Week Sixteen | Aching Hearts

Sometimes it feels as if the Lord brings certain revelations to our attention a couple of times. I think it’s because we forget what we’ve learned, or sometimes we haven’t grasped the full truth of the revelation yet.

This week I was reminded of such a revelation again.

A few years ago, my friend was discontent with her life. She was married and she had a beautiful little girl. Yet, she felt like she had missed the dreams and purpose for her life.

At that stage in my life, I was pursuing my dreams and purposes, but I wasn’t married and I didn’t have any children. I felt that I was missing a relationship and children in my life.

I found it so interesting that the both of us had something the other was aching for.

The revelation I received was this: It’s important to be content in every season of our lives.

My married friend had been single for many years before she got married and had a baby. One day, she will be single again after her children have left the nest and/or when her husband passes away.

I, on the other hand, am single, but one day I will get married and have children. Will I then ache for the days when I was single and was able to do whatever I wanted?

This revelation revealed a massive truth in my life, and it brought so much freedom.

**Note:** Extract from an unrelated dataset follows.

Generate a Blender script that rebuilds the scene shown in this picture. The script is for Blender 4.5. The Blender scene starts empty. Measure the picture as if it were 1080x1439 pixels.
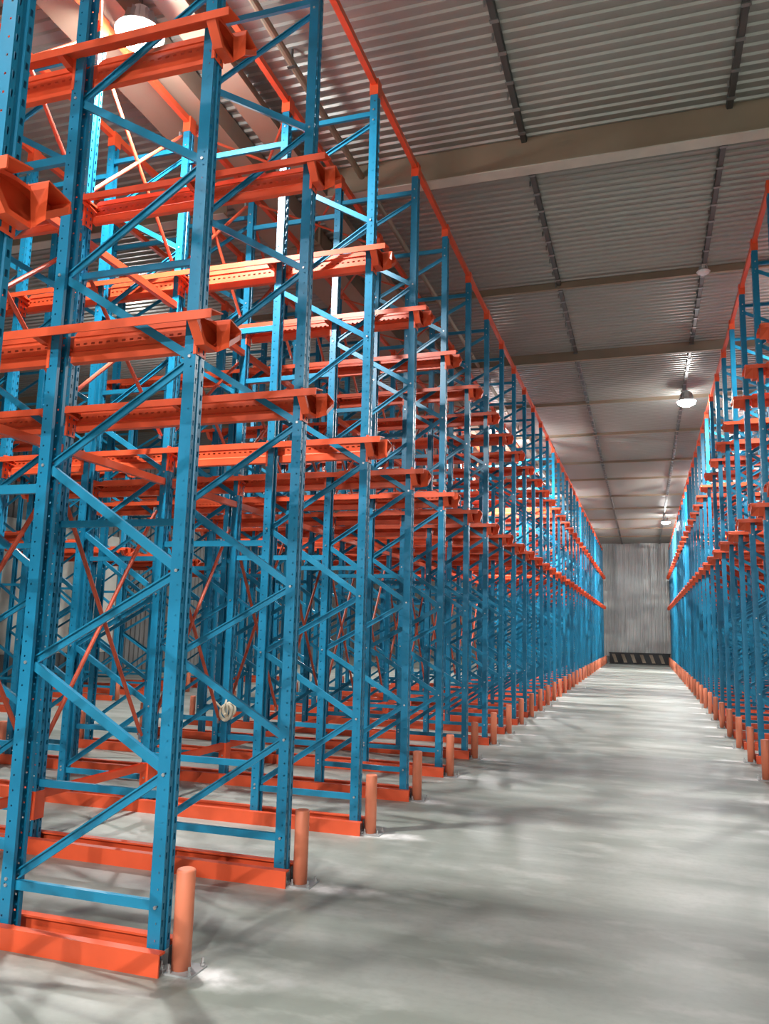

This week, I was aching for something else. I was discontent with where I am in my life, and what I’m doing.

I saw two of my friends sitting next to each other. The one is married and has children; the other one is single.

Both are aching for what the other one has.

It was so interesting to see something that had happened to me years ago, unfolding right before my eyes.

I realized once again: it’s good to ache for the things we don’t have yet, but it’s so much more important to be fully content with the season we are in right now – aching hearts and all.